環境パフォーマンスとは、組織が設定した環境目標を達成する能力やその成果を示す指標です。
テレビ・ラジオ放送事業者は、スタジオや放送機器の運用、オフィス業務、そして送信設備などを通じてエネルギー消費や資源使用において環境に影響を与える可能性があります。
一方で、放送を通じた情報発信により、視聴者やリスナーに環境意識を広めることができるという特有の役割も持っています。
以下では、テレビ・ラジオ放送事業者の「具体例」と「その取組み方」を説明します。
《具体例と取組み方》
1)エネルギー消費の削減
放送局では、放送設備、スタジオ照明、空調、サーバー運用などに大量のエネルギーを使用します。この削減は環境パフォーマンス向上の重要な課題です。
・具体例:省エネルギー型設備の導入
スタジオ照明をLEDに切り替えたり、高効率な空調設備を導入することで、エネルギー消費を削減します。
また、使用していない機器の自動オフ設定を行うことで無駄なエネルギー使用を防ぎます。
・取組み方:エネルギーマネジメントシステム(EMS)の導入
放送局全体のエネルギー消費をリアルタイムで監視するシステムを採用し、エネルギー使用の最適化を図ります。
さらに、再生可能エネルギー(太陽光や風力)を導入し、放送設備の運用に活用します。
2)廃棄物の削減と適切な処理
放送局では、電子機器の廃棄や日常業務での廃棄物が発生します。
・具体例:電子機器廃棄物の適正処理
使用済みの放送機器やコンピュータ、モニターなどの電子廃棄物を適切にリサイクル業者に委託して処理します。
また、再利用可能な部品の取り出しを行う仕組みを構築します。
・取組み方:ペーパーレス化の推進
放送台本や業務資料を電子化し、印刷物の削減を進めます。
また、従業員にデジタルデバイスを提供し、会議資料やコミュニケーションをペーパーレス化します。
3)放送内容を通じた環境啓発
テレビやラジオは、視聴者やリスナーに情報を届ける重要なメディアであり、環境意識を広める役割を果たせます。
・具体例:環境特集番組の制作
地域の環境問題や気候変動、生物多様性保護をテーマとした番組を制作し、視聴者に具体的な行動を促します。
・取組み方:継続的なキャンペーンの実施
「エコライフ」や「プラスチック削減」などのテーマで、視聴者参加型のキャンペーンを展開します。

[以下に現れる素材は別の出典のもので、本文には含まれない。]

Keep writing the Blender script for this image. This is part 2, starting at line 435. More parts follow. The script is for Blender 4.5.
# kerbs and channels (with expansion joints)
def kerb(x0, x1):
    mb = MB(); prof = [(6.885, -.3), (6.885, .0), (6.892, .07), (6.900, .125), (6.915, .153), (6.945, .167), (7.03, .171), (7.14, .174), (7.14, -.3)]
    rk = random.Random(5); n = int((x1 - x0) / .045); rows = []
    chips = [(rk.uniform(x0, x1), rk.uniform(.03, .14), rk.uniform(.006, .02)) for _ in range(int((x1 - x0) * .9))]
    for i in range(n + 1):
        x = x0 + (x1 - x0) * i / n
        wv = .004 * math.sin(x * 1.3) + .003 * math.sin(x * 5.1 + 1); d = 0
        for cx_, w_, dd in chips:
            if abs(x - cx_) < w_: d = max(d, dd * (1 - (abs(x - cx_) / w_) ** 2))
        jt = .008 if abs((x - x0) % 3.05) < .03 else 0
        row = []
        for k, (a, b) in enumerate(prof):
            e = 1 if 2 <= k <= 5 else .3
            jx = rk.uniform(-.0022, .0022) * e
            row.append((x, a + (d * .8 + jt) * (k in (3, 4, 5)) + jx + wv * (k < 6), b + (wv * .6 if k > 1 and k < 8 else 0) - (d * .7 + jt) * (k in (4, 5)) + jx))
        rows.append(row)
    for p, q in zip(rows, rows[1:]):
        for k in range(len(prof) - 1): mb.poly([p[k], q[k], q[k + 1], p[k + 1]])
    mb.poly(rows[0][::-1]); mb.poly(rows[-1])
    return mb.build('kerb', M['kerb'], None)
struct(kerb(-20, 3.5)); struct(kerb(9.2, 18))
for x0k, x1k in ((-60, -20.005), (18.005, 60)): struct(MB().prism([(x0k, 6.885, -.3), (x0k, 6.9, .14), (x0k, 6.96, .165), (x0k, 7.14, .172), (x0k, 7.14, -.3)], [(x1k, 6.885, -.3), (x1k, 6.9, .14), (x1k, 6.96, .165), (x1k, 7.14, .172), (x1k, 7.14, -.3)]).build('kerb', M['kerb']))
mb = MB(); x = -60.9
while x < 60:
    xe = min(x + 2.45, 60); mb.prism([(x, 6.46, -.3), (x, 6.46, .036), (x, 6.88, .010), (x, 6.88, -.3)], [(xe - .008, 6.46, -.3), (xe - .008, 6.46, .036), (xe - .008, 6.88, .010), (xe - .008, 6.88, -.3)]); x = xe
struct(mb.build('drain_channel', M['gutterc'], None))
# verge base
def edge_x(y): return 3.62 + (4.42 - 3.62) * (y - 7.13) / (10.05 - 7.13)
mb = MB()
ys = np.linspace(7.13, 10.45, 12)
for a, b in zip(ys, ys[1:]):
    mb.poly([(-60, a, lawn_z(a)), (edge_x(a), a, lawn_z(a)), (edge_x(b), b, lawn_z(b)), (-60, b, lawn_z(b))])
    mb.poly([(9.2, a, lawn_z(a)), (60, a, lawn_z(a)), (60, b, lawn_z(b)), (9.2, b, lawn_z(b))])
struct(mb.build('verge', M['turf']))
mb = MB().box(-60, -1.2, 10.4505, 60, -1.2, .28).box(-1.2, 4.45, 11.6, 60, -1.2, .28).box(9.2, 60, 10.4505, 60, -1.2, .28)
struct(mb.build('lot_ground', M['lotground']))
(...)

また、環境に配慮した行動を視聴者に提案するCMや短編動画を放送します。
4)CO2排出量の削減
放送機器や送信設備の運用に伴うCO2排出を削減するための取り組みが求められます。
・具体例:送信設備の効率化
最新の送信機器に更新し、エネルギー効率の向上とCO2排出量の削減を図ります。
また、夜間や放送時間外のエネルギー消費を抑える管理体制を整えます。
・取組み方:カーボンオフセットの活用
CO2排出量を算出し、森林再生プロジェクトや再生可能エネルギー事業に投資することで、放送局全体のカーボンフットプリントを中和します。
5)水資源の効率的利用
放送局内の給水設備やトイレ、カフェテリアでの水使用量を効率化することも環境パフォーマンス向上に寄与します。
・具体例:節水型設備の導入
トイレや蛇口を節水型に変更し、水使用量を削減します。
・取組み方:雨水の活用
建物内に雨水の収集システムを設置し、植栽の散水や清掃に活用する取り組みを進めます。
6)環境教育と社員啓発
従業員一人ひとりが環境意識を持つことで、組織全体の環境パフォーマンスが向上します。
・具体例:社内での環境研修の実施
社員向けに環境保全やエネルギー効率に関する研修を定期的に実施します。
・取組み方:エコオフィスの推進
社員の通勤に公共交通機関の利用を奨励するほか、社内でのエコアクション(消灯、廃棄物の分別など)を推進します。
《取り組みのポイント》
これらの取り組みを効果的に進めるためには、ISO 14001に基づく環境マネジメントシステム(EMS)の導入が有効です。
EMSを活用し、放送局全体で環境目標を設定し、PDCA(計画、実行、評価、改善)サイクルを通じて環境負荷を継続的に削減します。
さらに、放送局はメディアとしての影響力を活用し、視聴者やリスナーと連携して地域社会全体での環境意識向上を図ることができます。
これにより、環境パフォーマンスの向上は単なるコスト削減や規制対応にとどまらず、社会的責任を果たしつつ、視聴者からの信頼を高める要素となります。
環境に配慮した放送事業を推進することで、放送局の持続可能な発展と地域社会への貢献を実現することが可能です。